• _What to produce_
Write out the listing below again, precisely as it is given.

• _Stored data_
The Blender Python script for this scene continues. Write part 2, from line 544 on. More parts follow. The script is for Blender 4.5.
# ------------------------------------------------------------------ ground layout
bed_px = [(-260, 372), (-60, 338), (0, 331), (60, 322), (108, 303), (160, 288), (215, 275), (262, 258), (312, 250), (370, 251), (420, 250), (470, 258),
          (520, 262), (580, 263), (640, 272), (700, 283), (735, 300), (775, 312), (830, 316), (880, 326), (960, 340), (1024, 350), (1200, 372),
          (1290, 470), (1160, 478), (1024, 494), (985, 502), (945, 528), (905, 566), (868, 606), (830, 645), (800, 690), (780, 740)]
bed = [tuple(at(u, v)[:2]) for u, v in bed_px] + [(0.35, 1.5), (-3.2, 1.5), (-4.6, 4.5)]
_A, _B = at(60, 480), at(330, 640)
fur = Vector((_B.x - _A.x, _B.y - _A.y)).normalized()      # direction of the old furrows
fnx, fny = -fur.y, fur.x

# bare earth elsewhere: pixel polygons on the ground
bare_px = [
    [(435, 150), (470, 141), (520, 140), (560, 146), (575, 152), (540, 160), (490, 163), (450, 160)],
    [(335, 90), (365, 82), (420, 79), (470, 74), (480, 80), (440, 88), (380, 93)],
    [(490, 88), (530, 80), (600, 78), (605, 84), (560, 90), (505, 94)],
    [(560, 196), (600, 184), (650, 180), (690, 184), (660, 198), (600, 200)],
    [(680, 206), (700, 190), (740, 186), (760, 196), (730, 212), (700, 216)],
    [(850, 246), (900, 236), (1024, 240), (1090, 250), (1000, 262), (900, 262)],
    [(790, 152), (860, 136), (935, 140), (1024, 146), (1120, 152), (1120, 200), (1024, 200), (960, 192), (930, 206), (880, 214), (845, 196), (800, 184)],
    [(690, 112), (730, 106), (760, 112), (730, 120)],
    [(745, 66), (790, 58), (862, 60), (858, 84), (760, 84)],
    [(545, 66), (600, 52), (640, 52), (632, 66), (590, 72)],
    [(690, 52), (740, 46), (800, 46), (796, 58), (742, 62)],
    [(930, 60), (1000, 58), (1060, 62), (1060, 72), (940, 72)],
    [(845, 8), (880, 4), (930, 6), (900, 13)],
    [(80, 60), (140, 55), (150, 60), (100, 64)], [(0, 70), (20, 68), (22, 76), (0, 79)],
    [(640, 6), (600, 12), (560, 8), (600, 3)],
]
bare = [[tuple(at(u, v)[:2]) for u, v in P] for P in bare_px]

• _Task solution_
The Blender Python script for this scene continues. Write part 2, from line 544 on. More parts follow. The script is for Blender 4.5.
# ------------------------------------------------------------------ ground layout
bed_px = [(-260, 372), (-60, 338), (0, 331), (60, 322), (108, 303), (160, 288), (215, 275), (262, 258), (312, 250), (370, 251), (420, 250), (470, 258),
          (520, 262), (580, 263), (640, 272), (700, 283), (735, 300), (775, 312), (830, 316), (880, 326), (960, 340), (1024, 350), (1200, 372),
          (1290, 470), (1160, 478), (1024, 494), (985, 502), (945, 528), (905, 566), (868, 606), (830, 645), (800, 690), (780, 740)]
bed = [tuple(at(u, v)[:2]) for u, v in bed_px] + [(0.35, 1.5), (-3.2, 1.5), (-4.6, 4.5)]
_A, _B = at(60, 480), at(330, 640)
fur = Vector((_B.x - _A.x, _B.y - _A.y)).normalized()      # direction of the old furrows
fnx, fny = -fur.y, fur.x

# bare earth elsewhere: pixel polygons on the ground
bare_px = [
    [(435, 150), (470, 141), (520, 140), (560, 146), (575, 152), (540, 160), (490, 163), (450, 160)],
    [(335, 90), (365, 82), (420, 79), (470, 74), (480, 80), (440, 88), (380, 93)],
    [(490, 88), (530, 80), (600, 78), (605, 84), (560, 90), (505, 94)],
    [(560, 196), (600, 184), (650, 180), (690, 184), (660, 198), (600, 200)],
    [(680, 206), (700, 190), (740, 186), (760, 196), (730, 212), (700, 216)],
    [(850, 246), (900, 236), (1024, 240), (1090, 250), (1000, 262), (900, 262)],
    [(790, 152), (860, 136), (935, 140), (1024, 146), (1120, 152), (1120, 200), (1024, 200), (960, 192), (930, 206), (880, 214), (845, 196), (800, 184)],
    [(690, 112), (730, 106), (760, 112), (730, 120)],
    [(745, 66), (790, 58), (862, 60), (858, 84), (760, 84)],
    [(545, 66), (600, 52), (640, 52), (632, 66), (590, 72)],
    [(690, 52), (740, 46), (800, 46), (796, 58), (742, 62)],
    [(930, 60), (1000, 58), (1060, 62), (1060, 72), (940, 72)],
    [(845, 8), (880, 4), (930, 6), (900, 13)],
    [(80, 60), (140, 55), (150, 60), (100, 64)], [(0, 70), (20, 68), (22, 76), (0, 79)],
    [(640, 6), (600, 12), (560, 8), (600, 3)],
]
bare = [[tuple(at(u, v)[:2]) for u, v in P] for P in bare_px]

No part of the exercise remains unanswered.